Les libéraux et démocrates de différents pays qui, parait-il, proclament la vérité, supposent que l'économie mondiale est si puissante qu'elle et en mesure de faire trembler sur ses bases tout le marché mondial. Pour bien se convaincre que ce n'est pas le cas, il suffit de dire que les exportations russes actuelles, après avoir connu un développement important, ne représentent tout de même que 1,5% des exportations mondiales. Même si le capitalisme était secoué et ébranlé tant et plus, ce chiffre bien modeste n'est vraiment pas ce qui pourrait l'abattre et le détruire.

Prétendre susciter la révolution mondiale armé de ces 1,5%, c'est tout bonnement ridicule. Seule des ânes bâtés, qui n'en demeurent pas moins des gredins, sont capables d'un tel crime.

Ce qu'on appelle la pénétration et la percée de l'économie soviétique dans le monde, c'est, dans une mesure bien plus modeste, la pénétration de l'industrie mondiale dans l'économie soviétique. Ce processus ira croissant pour se transformer finalement en un duel économique des deux systèmes.

Si l'on avait placé la " Piatiljetka" sur de bons rails, l'ouvrier aurait été fier des résultats obtenus. Pour l'instant, c'est exactement l'inverse : l'ouvrier est amer, morose, désorienté.

Les experts économiques, ainsi que les ouvriers conscients perçoivent bien l'impossibilité d'une réalisation harmonieuse de la "Piatiljetka". Mais ces gens n'ont pas le droit d'exprimer leur opinion. De plus, ils travaillent sous la pression et la tension, et éprouvent une certaine animosité envers les dilettantes de la direction.

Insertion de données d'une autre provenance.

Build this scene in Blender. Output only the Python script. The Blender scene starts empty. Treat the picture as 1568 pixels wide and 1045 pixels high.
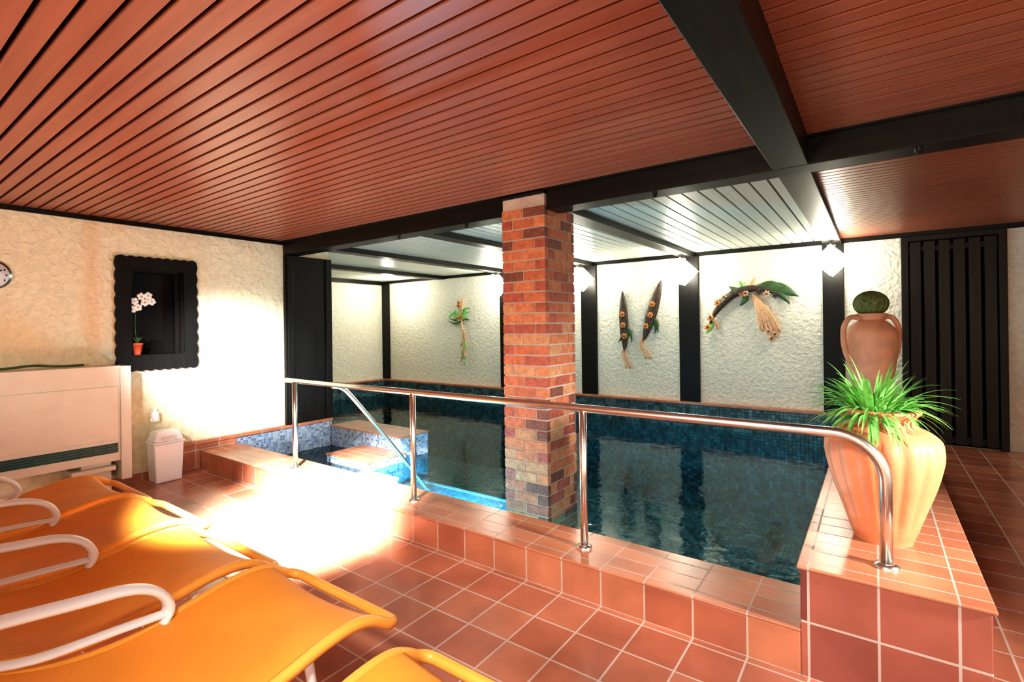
import bpy, math, random
from mathutils import Vector, Matrix, noise
random.seed(7)
S=bpy.context.scene
try:
    S.view_settings.view_transform='Standard'
    S.view_settings.look='Medium High Contrast'
except Exception: pass

# ---------------------------------------------------------------- materials
def newmat(name):
    m=bpy.data.materials.new(name); m.use_nodes=True
    nt=m.node_tree; b=nt.nodes['Principled BSDF']; return m,nt,b
def P(name,col,rough=0.5,metal=0.0,var=0.12,scale=8.0,bump=0.0,bscale=30.0,spec=0.5,coat=0.0,emit=None,es=0):
    m,nt,b=newmat(name)
    tc=nt.nodes.new('ShaderNodeTexCoord')
    n=nt.nodes.new('ShaderNodeTexNoise'); n.inputs['Scale'].default_value=scale; n.inputs['Detail'].default_value=2
    nt.links.new(tc.outputs['Object'],n.inputs['Vector'])
    r=nt.nodes.new('ShaderNodeValToRGB')
    r.color_ramp.elements[0].position=0.3; r.color_ramp.elements[1].position=0.7
    r.color_ramp.elements[0].color=tuple(max(0,c*(1-var)) for c in col)+(1,)
    r.color_ramp.elements[1].color=tuple(min(1,c*(1+var)) for c in col)+(1,)
    nt.links.new(n.outputs['Fac'],r.inputs['Fac']); nt.links.new(r.outputs['Color'],b.inputs['Base Color'])
    b.inputs['Roughness'].default_value=rough; b.inputs['Metallic'].default_value=metal
    b.inputs['Specular IOR Level'].default_value=spec
    b.inputs['Coat Weight'].default_value=coat
    if bump>0:
        n2=nt.nodes.new('ShaderNodeTexNoise'); n2.inputs['Scale'].default_value=bscale; n2.inputs['Detail'].default_value=3
        nt.links.new(tc.outputs['Object'],n2.inputs['Vector'])
        bp=nt.nodes.new('ShaderNodeBump'); bp.inputs['Strength'].default_value=bump; bp.inputs['Distance'].default_value=0.02
        nt.links.new(n2.outputs['Fac'],bp.inputs['Height']); nt.links.new(bp.outputs['Normal'],b.inputs['Normal'])
    if emit:
        b.inputs['Emission Color'].default_value=tuple(emit)+(1,); b.inputs['Emission Strength'].default_value=es
    return m
def tile(name,c1,c2,mortar,bw,bh,ms,rough=0.3,bias=0.0,offset=0.0,bump=0.4,shift=(0,0,0),var=0.35,rmort=0.7,nscale=3.0):
    m,nt,b=newmat(name)
    uv=nt.nodes.new('ShaderNodeUVMap'); mp=nt.nodes.new('ShaderNodeMapping')
    mp.inputs['Location'].default_value=shift
    nt.links.new(uv.outputs['UV'],mp.inputs['Vector'])
    br=nt.nodes.new('ShaderNodeTexBrick'); br.offset=offset; br.squash=1.0
    nt.links.new(mp.outputs['Vector'],br.inputs['Vector'])
    br.inputs['Scale'].default_value=1.0; br.inputs['Brick Width'].default_value=bw; br.inputs['Row Height'].default_value=bh
    br.inputs['Mortar Size'].default_value=ms; br.inputs['Mortar Smooth'].default_value=0.1; br.inputs['Bias'].default_value=bias
    br.inputs['Color1'].default_value=c1+(1,); br.inputs['Color2'].default_value=c2+(1,); br.inputs['Mortar'].default_value=mortar+(1,)
    n=nt.nodes.new('ShaderNodeTexNoise'); n.inputs['Scale'].default_value=nscale; n.inputs['Detail'].default_value=4
    nt.links.new(mp.outputs['Vector'],n.inputs['Vector'])
    rr=nt.nodes.new('ShaderNodeValToRGB'); rr.color_ramp.elements[0].position=.3; rr.color_ramp.elements[1].position=.7
    rr.color_ramp.elements[0].color=(1-var,1-var,1-var,1); rr.color_ramp.elements[1].color=(1,1,1,1)
    nt.links.new(n.outputs['Fac'],rr.inputs['Fac'])
    mx=nt.nodes.new('ShaderNodeMix'); mx.data_type='RGBA'; mx.blend_type='MULTIPLY'; mx.inputs[0].default_value=1.0
    nt.links.new(br.outputs['Color'],mx.inputs[6]); nt.links.new(rr.outputs['Color'],mx.inputs[7])
    nt.links.new(mx.outputs[2],b.inputs['Base Color'])
    mr=nt.nodes.new('ShaderNodeMapRange'); mr.inputs[3].default_value=rough; mr.inputs[4].default_value=rmort
    nt.links.new(br.outputs['Fac'],mr.inputs[0]); nt.links.new(mr.outputs[0],b.inputs['Roughness'])
    bp=nt.nodes.new('ShaderNodeBump'); bp.invert=True; bp.inputs['Strength'].default_value=bump; bp.inputs['Distance'].default_value=0.004
    nt.links.new(br.outputs['Fac'],bp.inputs['Height']); nt.links.new(bp.outputs['Normal'],b.inputs['Normal'])
    return m
def plaster(name,col):
    m,nt,b=newmat(name)
    tc=nt.nodes.new('ShaderNodeTexCoord')
    n=nt.nodes.new('ShaderNodeTexNoise'); n.inputs['Scale'].default_value=19; n.inputs['Detail'].default_value=4; n.inputs['Distortion'].default_value=0.6
    nt.links.new(tc.outputs['Object'],n.inputs['Vector'])
    bp=nt.nodes.new('ShaderNodeBump'); bp.inputs['Strength'].default_value=0.75; bp.inputs['Distance'].default_value=0.034
    nt.links.new(n.outputs['Fac'],bp.inputs['Height']); nt.links.new(bp.outputs['Normal'],b.inputs['Normal'])
    r=nt.nodes.new('ShaderNodeValToRGB'); r.color_ramp.elements[0].color=tuple(c*.84 for c in col)+(1,); r.color_ramp.elements[1].color=col+(1,)
    r.color_ramp.elements[0].position=.25; r.color_ramp.elements[1].position=.65
    nt.links.new(n.outputs['Fac'],r.inputs['Fac']); nt.links.new(r.outputs['Color'],b.inputs['Base Color'])
    b.inputs['Roughness'].default_value=0.8
    return m
def wood(name,c1,c2,rough,axis,spec=.5):
    m,nt,b=newmat(name)
    tc=nt.nodes.new('ShaderNodeTexCoord'); mp=nt.nodes.new('ShaderNodeMapping')
    sc=[18,18,18]; sc[axis]=0.8; mp.inputs['Scale'].default_value=sc
    nt.links.new(tc.outputs['Object'],mp.inputs['Vector'])
    n=nt.nodes.new('ShaderNodeTexNoise'); n.inputs['Scale'].default_value=1.5; n.inputs['Detail'].default_value=3
    nt.links.new(mp.outputs['Vector'],n.inputs['Vector'])
    r=nt.nodes.new('ShaderNodeValToRGB'); r.color_ramp.elements[0].position=.3; r.color_ramp.elements[1].position=.7
    r.color_ramp.elements[0].color=c1+(1,); r.color_ramp.elements[1].color=c2+(1,)
    nt.links.new(n.outputs['Fac'],r.inputs['Fac']); nt.links.new(r.outputs['Color'],b.inputs['Base Color'])
    b.inputs['Roughness'].default_value=rough; b.inputs['Specular IOR Level'].default_value=spec
    return m

M_wall_l=plaster('plaster_warm',(0.87,0.77,0.53))
M_wall_b=plaster('plaster_cream',(0.84,0.80,0.68))
M_tile=tile('terracotta_floor_tile',(0.60,0.24,0.14),(0.42,0.135,0.08),(0.62,0.49,0.42),.24,.24,.005,rough=.22)
M_tilec=tile('terracotta_curb_tile',(0.60,0.24,0.135),(0.46,0.15,0.09),(0.62,0.50,0.42),.24,.20,.005,rough=.28)
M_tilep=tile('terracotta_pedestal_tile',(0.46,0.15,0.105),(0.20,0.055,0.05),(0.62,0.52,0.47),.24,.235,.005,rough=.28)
M_tiletop=tile('terracotta_cap_tile',(0.60,0.24,0.13),(0.48,0.165,0.09),(0.58,0.46,0.40),.24,.125,.004,rough=.28)
M_mos=tile('pool_mosaic',(0.012,0.065,0.10),(0.17,0.36,0.41),(0.05,0.12,0.14),.05,.05,.004,rough=.35,var=.75,nscale=7)
M_mosl=tile('light_mosaic',(0.06,0.16,0.38),(0.50,0.64,0.78),(0.42,0.5,0.58),.03,.03,.003,rough=.3,var=.3)
M_redwood=wood('red_stained_slat',(0.285,0.094,0.054),(0.36,0.125,0.072),.36,0,.4)
M_whitewood=wood('white_slat',(0.58,0.61,0.54),(0.70,0.72,0.64),.4,1)  # pale grey-white slats over the pool
M_black=wood('black_stained_beam',(0.005,0.005,0.005),(0.012,0.011,0.009),.42,1,.22)
M_blackx=wood('black_stained_beam_long',(0.005,0.005,0.005),(0.012,0.011,0.009),.42,0,.22)
M_blackz=wood('black_stained_post',(0.004,0.004,0.004),(0.009,0.008,0.007),.5,2,.22)
M_door=wood('dark_brown_door_wood',(0.006,0.005,0.004),(0.015,0.010,0.007),.45,2,.3)
M_void=P('ceiling_void',(0.008,0.003,0.002),.9,spec=.1)
M_steel=P('brushed_steel',(0.78,0.76,0.72),.25,1.0,var=.03)
M_mortar=P('mortar',(0.50,0.43,0.38),.9,bump=.3)
bricks=[P('brick_%d'%i,c,.6,var=.22,scale=25,bump=.35,bscale=60) for i,c in enumerate([(0.50,.15,.07),(0.56,.20,.09),(0.40,.10,.06),(0.20,.07,.045),(0.54,.26,.13)])]
M_orange=P('orange_mesh_fabric',(0.80,0.30,0.035),.55,var=.06,scale=5,bump=.1,bscale=300)
M_orail=P('orange_plastic_frame',(0.88,0.40,0.07),.3,var=.05)
M_white=P('white_plastic',(0.88,0.92,0.95),.3,var=.02)
M_unit=P('cream_enamel',(0.74,0.75,0.66),.4,var=.03)
M_green=P('green_grille',(0.02,0.11,0.11),.4)
M_terra=P('terracotta',(0.66,0.24,0.11),.55,var=.12,scale=6,bump=.1,bscale=40)
M_terra2=P('terracotta_light',(0.72,0.36,0.22),.6,var=.12,scale=9,bump=.1)
M_soil=P('soil',(0.05,0.03,0.02),.9,bump=.5)
M_leaf=P('grass_leaf',(0.20,0.54,0.12),.45,var=.45,scale=12)
M_leafd=P('dark_leaf',(0.04,0.10,0.03),.5,var=.3)
M_cact=P('cactus_green',(0.14,0.18,0.05),.7,var=.4,scale=40,bump=.8,bscale=60)
M_pod=P('dark_pod',(0.05,0.03,0.02),.5,var=.5,scale=30)
M_orfl=P('orange_flower',(0.70,0.25,0.05),.6,var=.3,scale=30)
M_raf=P('raffia',(0.72,0.42,0.24),.7,var=.25,scale=40)
M_wfl=P('white_petal',(0.88,0.88,0.82),.5,var=.03)
M_redpot=P('red_pot',(0.55,0.10,0.04),.4)
M_glass=P('lantern_glass',(1,1,.95),.3,var=.0,emit=(1.0,0.96,0.80),es=20)
M_dial=P('clock_dial',(0.75,0.77,0.78),.4,var=.02)

mw,nt,b=newmat('pool_water_surface'); nt.nodes.remove(b)
out=nt.nodes['Material Output']
tc=nt.nodes.new('ShaderNodeTexCoord'); n=nt.nodes.new('ShaderNodeTexNoise'); n.inputs['Scale'].default_value=4.0; n.inputs['Detail'].default_value=3
nt.links.new(tc.outputs['Object'],n.inputs['Vector'])
bp=nt.nodes.new('ShaderNodeBump'); bp.inputs['Strength'].default_value=.15; bp.inputs['Distance'].default_value=.05
nt.links.new(n.outputs['Fac'],bp.inputs['Height'])
fr=nt.nodes.new('ShaderNodeFresnel'); fr.inputs['IOR'].default_value=1.34
gl=nt.nodes.new('ShaderNodeBsdfGlossy'); gl.inputs['Roughness'].default_value=.03; gl.inputs['Color'].default_value=(.70,.83,.86,1)
tr=nt.nodes.new('ShaderNodeBsdfTransparent'); tr.inputs['Color'].default_value=(.68,.91,.95,1)
mx=nt.nodes.new('ShaderNodeMixShader')
nt.links.new(bp.outputs['Normal'],gl.inputs['Normal']); nt.links.new(bp.outputs['Normal'],fr.inputs['Normal'])
nt.links.new(fr.outputs[0],mx.inputs[0]); nt.links.new(tr.outputs[0],mx.inputs[1]); nt.links.new(gl.outputs[0],mx.inputs[2]); nt.links.new(mx.outputs[0],out.inputs['Surface'])
M_water=mw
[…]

Un dirigeant honnête et compétent dans les affaires commerciales n'osera pas regarder en face un ouvrier soviétique. Tous sont mécontents. Les déclarations et rapports soviétiques sont étroitement soumis aux fins de propagande. Tout est recouvert d'un épais brouillard de mensonges et d'inventions. C'est ainsi que se prépare au sein de la Russie une crise majeure.

Quel remède y a-t-il là contre? Selon moi, il faudrait établir un système extraordinairement précis pour comparer la production soviétique et celle des pays capitalistes. On aurait alors non seulement un critère valable pour résoudre les problèmes, pratiques de l'import-export, mais également un barrage efficace contre toutes ces affabulations à propos du "rattrapage" et même du "dépassement" des pays capitalistes.

Il faut en finir !

Il faudrait déchirer le rideau qui masque la réalité, et regarder la vérité en face. Il faudrait cesser de tromper les gens et de jeter un voile pudique sur les faits.

En outre, il faudrait abandonner la politique erronée consistant à ne voir que le développement économique et à ne se placer que du point de vue national.

Il faudrait revivifier les forces du parti en jetant à bas la dictature bureaucratique de Staline.


Annexe 2 : un article de l'"Illustrow kuryer Codz"

Etrange fureur de l'organe soviétique

Nous avons publié ci-dessus un deuxième article de Léon Trotsky.

Son article précédent publié dans les colonnes de "I.K.C." a provoqué la curieuse réaction suivante de la part de l'organe officiel soviétique :

Moscou, le 4 juillet. La "Pravda" soviétique publie dans son numéro 180 une reproduction de la première colonne de "I.K.C." du 26 juin, en y ajoutant un article sarcastique critiquant l'article initial signé de Trotsky.

L'article de la "Pravda" porte le titre "Les nouveaux amis de Pilsudski démasqués". L'article affirme que toute la presse bourgeoise, et "I.K.C." en tête, s'efforce de démontrer l'absurdité de la "Piatiljetka", en se basant, selon la "Pravda", sur des faits imaginaires.

L'article ajoute que l'article de "I.K.C." ne fait que dévoiler la peur que provoque l'avance (!) brillante (!) de la " Piatiljetka" (?), ce tourbillon qui menace la bourgeoisie sur son flan oriental.

L'article démasque Léon Trotsky et démontre à qui Trotsky offre maintenant ses services.

La "Pravda" dévoile à quel point Trotsky, qui adresse aux bolcheviks des paroles blessantes, est tombé bien bas dans l'éthique humaine, et elle prouve qu'il n'est qu'un renégat (???). Avec cet article, Trotsky s'est cloué lui-même au pilori, et est passé du rôle de prétendu porte-parole des masses ouvrières à celui de correspondant de cet organe de Pilsudski qu'est "I.K.C." Il est impossible de tomber plus bas, conclut la "Pravda".